Однажды, побывав в Черниговском Троицком монастыре и насладившись беседой с батюшкой, матушка игуменья Киев­ская Флавия возвратилась в свой монастырь Киевский Фло­ровский да с восхищением и рассказала своим сестрам о ве­ликом старце Лаврентии. А казначея, матушка Антония, уязвившись завистью от врага, пробормотала себе под нос: «Нашли какого-то деда, да и восхищаются! Что он знает?» Матушка игуменья заметила ее недовольство, да и говорит: «Вот свезу вас к нему, да хоть исповедаетесь хорошенько». И свое слово исполнила. Привезла несколько сестер, в том числе и казначею матушку Антонию.

Вот сели за стол вместе с батюшкой. Матушка игуменья и говорит: «Батюшка, расскажите нам что-нибудь». А ба­тюшка: «А что там этот дед знает?» Матушка казначея сразу поняла, что батюшка обличил ее помыслы. И потом проси­ла прощения, и уже с любовью относилась к прозорливому старику.

Однажды пришла женщина за благословением к батюшке, чтобы поехать к сыну. Батюшка приказал посадить ее за стол обедать. Женщина рвется из-за стола, потому что опаздывает.

А батюшка говорит, что торопиться не нужно. Пусть даже не поедет. И она не поехала в тот день. А потом узнали, что было крушение поезда. И все прославили Господа и верного Его раба Лаврентия. А батюшка только сказал: «То Ангел-храни­тель известил».

М. Ф. рассказывала, что когда-то отец Н. привез в Троиц­кий монастырь целый воз девочек: «И я там была самая мень­шая. Батюшка всех благословил, а меня — как не видит. Как ни старалась я обратить на себя внимание, все равно батюш­ка как не замечает. Я стала плакать, а батюшка протянул руку, погладил по голове, да и говорит: «Не плачь, ты же тут жить будешь. А что тебе мама сказала?» А мама страшно не согла­шалась, говорила: «И не думай». А батюшка прозрел будущее. Она потом была в монастыре певчей, даже регентшей перво­го клироса.

Любил батюшка коровку, давал ей хлебец из руки, любил котика, кормил его лакомым кусочком, а когда умер батюш­ка, то котик не отходил от гроба, а когда похоронили в усы­пальнице, то ходил под окошко, и там днями лежал, и с то­ски скоро пропал.

Любил батюшка кормить птичек. Зернышек вынесет, нале­тит стая воробьев и хватают, дерутся. Батюшка прикажет им разлететься и прилетать по два-три, они так и делали. А когда выносили гроб с телом батюшки из кельи, то такое умили­тельное зрелище было. Все птички стайкой летали над гробом и жалобно чирикали, провожая в последний путь своего кор­мильца.

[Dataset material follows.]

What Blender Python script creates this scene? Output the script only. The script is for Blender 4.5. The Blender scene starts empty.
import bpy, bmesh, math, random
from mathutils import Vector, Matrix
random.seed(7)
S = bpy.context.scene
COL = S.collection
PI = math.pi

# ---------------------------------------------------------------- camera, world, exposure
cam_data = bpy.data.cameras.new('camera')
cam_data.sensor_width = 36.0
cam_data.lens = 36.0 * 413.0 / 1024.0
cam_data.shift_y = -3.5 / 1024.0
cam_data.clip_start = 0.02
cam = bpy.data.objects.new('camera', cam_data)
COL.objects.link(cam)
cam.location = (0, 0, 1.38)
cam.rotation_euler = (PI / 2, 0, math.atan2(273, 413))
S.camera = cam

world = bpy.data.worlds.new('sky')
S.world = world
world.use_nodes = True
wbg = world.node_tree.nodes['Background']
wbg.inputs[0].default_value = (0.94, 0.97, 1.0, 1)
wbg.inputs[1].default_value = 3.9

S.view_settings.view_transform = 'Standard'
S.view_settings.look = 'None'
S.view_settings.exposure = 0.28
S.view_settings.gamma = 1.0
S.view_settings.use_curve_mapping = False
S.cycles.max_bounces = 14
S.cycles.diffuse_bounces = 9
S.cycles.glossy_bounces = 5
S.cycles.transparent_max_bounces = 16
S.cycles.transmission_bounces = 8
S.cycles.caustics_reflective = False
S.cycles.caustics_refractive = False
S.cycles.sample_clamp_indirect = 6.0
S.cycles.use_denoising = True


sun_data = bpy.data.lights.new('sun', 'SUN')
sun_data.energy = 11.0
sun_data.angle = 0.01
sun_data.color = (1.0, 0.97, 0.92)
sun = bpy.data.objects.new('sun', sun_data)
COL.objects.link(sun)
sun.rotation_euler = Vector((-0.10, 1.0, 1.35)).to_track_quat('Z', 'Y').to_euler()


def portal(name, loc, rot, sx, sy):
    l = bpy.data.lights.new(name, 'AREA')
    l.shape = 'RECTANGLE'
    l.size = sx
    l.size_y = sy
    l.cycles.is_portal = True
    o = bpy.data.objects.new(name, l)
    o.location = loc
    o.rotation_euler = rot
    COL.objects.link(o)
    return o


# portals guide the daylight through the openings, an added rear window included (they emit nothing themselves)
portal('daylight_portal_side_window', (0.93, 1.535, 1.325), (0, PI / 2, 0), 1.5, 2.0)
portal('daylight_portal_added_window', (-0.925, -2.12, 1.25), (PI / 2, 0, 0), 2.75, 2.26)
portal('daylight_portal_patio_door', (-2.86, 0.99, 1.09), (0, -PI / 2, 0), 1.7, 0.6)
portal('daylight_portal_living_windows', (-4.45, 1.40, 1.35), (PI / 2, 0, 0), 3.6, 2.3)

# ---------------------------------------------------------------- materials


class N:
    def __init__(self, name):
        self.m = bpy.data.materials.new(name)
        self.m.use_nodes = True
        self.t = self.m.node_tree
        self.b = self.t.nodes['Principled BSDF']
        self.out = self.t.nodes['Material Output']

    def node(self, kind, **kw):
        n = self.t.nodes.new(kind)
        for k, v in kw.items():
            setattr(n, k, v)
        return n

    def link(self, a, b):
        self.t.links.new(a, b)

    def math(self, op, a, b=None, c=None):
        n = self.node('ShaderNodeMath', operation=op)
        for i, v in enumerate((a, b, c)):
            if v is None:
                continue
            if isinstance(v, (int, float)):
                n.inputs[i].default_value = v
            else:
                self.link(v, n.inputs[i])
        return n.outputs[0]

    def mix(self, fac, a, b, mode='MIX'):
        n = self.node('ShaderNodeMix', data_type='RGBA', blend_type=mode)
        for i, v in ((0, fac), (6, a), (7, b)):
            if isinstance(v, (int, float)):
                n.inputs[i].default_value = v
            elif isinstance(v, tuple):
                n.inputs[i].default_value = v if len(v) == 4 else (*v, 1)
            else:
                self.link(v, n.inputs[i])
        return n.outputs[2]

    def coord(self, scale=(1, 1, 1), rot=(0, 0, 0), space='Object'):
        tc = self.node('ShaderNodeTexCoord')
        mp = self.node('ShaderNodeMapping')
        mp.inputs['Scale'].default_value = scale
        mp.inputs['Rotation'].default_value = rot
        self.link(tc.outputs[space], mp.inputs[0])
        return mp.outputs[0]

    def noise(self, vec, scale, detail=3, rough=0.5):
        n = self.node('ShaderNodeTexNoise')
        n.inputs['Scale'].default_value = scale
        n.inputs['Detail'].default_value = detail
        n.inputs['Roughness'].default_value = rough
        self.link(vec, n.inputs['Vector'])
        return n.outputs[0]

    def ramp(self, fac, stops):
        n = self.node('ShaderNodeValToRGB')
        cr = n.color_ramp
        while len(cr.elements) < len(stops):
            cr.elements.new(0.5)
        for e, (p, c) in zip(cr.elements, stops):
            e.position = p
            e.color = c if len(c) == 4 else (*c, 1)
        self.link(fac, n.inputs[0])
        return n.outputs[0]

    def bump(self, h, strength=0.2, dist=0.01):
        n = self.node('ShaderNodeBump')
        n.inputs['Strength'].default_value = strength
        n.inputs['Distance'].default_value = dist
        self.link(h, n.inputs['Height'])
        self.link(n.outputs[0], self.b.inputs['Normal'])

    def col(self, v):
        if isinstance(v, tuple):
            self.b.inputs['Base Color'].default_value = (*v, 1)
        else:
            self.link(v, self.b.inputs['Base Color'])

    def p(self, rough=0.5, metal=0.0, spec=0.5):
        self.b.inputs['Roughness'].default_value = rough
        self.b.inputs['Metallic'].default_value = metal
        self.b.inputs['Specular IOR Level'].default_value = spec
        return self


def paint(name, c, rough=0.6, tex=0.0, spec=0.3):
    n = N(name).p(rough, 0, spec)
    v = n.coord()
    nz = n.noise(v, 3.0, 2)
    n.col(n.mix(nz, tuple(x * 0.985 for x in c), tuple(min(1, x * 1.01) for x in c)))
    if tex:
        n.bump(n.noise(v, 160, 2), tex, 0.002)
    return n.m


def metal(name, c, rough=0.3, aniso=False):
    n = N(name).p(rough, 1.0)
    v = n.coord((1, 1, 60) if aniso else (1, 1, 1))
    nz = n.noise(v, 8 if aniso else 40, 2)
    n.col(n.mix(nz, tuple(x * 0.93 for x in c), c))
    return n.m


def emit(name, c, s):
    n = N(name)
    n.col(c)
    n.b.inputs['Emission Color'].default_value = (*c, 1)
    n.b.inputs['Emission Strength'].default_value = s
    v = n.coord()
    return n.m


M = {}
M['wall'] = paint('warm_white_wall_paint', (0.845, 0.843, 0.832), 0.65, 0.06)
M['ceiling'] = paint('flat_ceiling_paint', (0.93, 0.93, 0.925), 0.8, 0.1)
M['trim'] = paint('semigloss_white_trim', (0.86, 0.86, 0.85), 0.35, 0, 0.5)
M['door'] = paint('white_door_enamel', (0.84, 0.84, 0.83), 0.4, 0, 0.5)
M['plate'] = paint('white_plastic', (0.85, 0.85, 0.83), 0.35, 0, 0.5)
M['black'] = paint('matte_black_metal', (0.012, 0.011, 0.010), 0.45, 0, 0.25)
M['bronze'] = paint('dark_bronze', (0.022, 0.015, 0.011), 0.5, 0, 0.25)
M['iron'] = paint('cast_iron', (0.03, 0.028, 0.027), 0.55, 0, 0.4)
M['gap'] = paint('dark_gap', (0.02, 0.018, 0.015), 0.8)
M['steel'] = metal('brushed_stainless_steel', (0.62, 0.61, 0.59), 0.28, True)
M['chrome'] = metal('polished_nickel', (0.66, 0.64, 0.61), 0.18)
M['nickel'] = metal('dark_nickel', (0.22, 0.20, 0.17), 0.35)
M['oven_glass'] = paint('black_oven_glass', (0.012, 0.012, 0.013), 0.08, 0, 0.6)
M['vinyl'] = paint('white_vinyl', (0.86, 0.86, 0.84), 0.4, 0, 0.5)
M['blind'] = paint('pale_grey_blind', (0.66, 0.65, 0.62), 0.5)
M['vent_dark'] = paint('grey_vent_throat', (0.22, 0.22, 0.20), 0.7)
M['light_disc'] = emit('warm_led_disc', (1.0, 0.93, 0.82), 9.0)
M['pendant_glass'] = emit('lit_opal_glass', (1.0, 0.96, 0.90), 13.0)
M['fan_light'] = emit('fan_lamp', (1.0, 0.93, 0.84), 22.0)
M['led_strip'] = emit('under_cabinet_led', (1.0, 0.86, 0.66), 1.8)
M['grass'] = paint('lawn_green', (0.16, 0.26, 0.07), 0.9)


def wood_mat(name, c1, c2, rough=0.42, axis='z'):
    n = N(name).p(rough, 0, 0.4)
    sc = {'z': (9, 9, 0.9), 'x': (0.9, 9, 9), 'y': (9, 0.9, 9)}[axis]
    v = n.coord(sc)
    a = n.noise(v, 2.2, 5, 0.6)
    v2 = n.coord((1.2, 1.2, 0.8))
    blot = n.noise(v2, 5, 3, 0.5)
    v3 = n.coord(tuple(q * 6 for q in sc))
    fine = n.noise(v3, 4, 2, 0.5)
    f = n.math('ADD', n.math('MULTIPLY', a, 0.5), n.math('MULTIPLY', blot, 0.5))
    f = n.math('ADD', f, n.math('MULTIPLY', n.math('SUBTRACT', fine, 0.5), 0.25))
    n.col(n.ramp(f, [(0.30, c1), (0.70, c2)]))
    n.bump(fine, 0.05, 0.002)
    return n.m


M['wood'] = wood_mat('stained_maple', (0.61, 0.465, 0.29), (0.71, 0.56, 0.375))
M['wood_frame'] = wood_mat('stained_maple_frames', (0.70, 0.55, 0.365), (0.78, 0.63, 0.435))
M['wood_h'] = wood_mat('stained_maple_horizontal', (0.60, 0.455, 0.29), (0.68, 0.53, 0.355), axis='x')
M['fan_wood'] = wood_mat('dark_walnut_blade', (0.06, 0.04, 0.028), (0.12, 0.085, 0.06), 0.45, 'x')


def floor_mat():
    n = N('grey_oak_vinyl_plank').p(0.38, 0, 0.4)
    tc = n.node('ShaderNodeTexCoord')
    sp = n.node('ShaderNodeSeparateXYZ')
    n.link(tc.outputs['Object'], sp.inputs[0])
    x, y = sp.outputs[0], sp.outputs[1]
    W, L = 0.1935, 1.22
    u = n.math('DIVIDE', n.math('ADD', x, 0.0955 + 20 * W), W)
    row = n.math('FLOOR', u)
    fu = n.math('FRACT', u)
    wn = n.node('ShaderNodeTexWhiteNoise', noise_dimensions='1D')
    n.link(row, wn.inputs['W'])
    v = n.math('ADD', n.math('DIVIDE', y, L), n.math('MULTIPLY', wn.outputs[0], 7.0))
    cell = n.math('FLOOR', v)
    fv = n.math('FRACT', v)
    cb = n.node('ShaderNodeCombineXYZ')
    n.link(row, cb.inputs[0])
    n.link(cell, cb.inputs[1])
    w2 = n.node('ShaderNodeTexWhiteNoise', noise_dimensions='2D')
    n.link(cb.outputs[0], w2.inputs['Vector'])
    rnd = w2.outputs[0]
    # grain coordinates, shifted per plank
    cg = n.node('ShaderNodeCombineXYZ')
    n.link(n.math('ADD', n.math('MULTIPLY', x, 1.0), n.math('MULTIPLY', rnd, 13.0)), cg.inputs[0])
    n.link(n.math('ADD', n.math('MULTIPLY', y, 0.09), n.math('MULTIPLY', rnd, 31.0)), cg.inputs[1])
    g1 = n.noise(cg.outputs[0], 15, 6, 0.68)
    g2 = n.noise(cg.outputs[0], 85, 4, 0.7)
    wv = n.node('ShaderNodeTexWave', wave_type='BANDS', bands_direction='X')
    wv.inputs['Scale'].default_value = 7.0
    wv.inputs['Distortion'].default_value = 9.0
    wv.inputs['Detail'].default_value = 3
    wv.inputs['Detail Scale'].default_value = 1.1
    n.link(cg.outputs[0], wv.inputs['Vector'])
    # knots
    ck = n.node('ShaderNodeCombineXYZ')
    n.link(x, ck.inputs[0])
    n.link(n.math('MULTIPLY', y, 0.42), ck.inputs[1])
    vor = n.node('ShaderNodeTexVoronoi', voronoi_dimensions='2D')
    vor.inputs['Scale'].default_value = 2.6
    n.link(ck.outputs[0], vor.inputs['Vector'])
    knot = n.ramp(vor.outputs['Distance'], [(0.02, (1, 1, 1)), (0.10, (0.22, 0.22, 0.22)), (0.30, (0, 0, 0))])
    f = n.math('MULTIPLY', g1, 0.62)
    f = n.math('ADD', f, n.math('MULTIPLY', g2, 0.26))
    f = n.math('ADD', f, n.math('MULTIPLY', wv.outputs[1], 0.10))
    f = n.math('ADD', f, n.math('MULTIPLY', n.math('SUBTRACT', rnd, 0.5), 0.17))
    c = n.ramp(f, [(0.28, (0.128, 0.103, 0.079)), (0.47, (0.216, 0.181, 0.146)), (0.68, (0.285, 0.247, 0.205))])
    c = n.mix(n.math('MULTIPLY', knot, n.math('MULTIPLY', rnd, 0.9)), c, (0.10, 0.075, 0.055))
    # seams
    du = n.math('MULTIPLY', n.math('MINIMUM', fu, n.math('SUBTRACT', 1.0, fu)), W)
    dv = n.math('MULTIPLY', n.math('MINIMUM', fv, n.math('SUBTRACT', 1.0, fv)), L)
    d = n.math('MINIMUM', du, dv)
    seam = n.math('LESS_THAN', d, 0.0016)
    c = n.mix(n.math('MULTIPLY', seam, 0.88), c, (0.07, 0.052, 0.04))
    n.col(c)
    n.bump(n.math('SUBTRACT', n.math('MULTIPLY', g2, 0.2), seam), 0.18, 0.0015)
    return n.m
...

Рассказывала одна боголюбивая сестра М.:

«Однажды я пришла к батюшке, чтобы помянуть своего отца в сорок дней. Сестры охотно пропустили в келью батюш­ки, так как у него никого не было. Я по своей неопытности без молитвы приоткрыла дверь кельи. А батюшка слезно молился, и лицо его сияло неземной благодатью. Я очень испугалась и поняла, что не вовремя пришла, и хотела зак­рыть дверь и убежать. Батюшка подозвал к себе и спросил: «Ты поминать отца пришла? Ах, эти «батьки»! Попробуй те­перь их отмолить, мне, да и тебе еще хватит». Благословил меня, и я поспешно ушла, поняв, что еще отец не на своем месте».

Однажды привели к батюшке девочку очень быструю и поведением своим не совсем отличную («драчунку»). Все по­дошли к батюшке, а она стояла в стороне и только испод­лобья посматривала на него. Батюшка посмотрел на нее с лю­бовью, ее подвели к старцу. Батюшка обнял ее, прижал ее головку к своей старческой, полной любовью к людям груди, дал ей просфору и сказал: «Походишь, походишь да будешь наша». Что и сбылось. Она потом вступила в монастырь и была примерной инокиней, очень способной на все дела, а особенно искусна в иконной живописи. Так вот батюшка про­зрел будущее этой инокини А.

Во время войны, при оккупации, в монастыре нечего было есть, и батюшка благословил поехать в село, чтобы раздобыть кое-что. По дороге было страшно ехать, потому что все заби­рали. А мы везли целую подводу продуктов. Сильно боялись, но довезли все благополучно. Когда привезли, то рассказали батюшке о своем страхе во время пути. А батюшка и говорит: «Раз я благословил и помолился, то бояться нечего». Такие сильные были молитвы этого старца.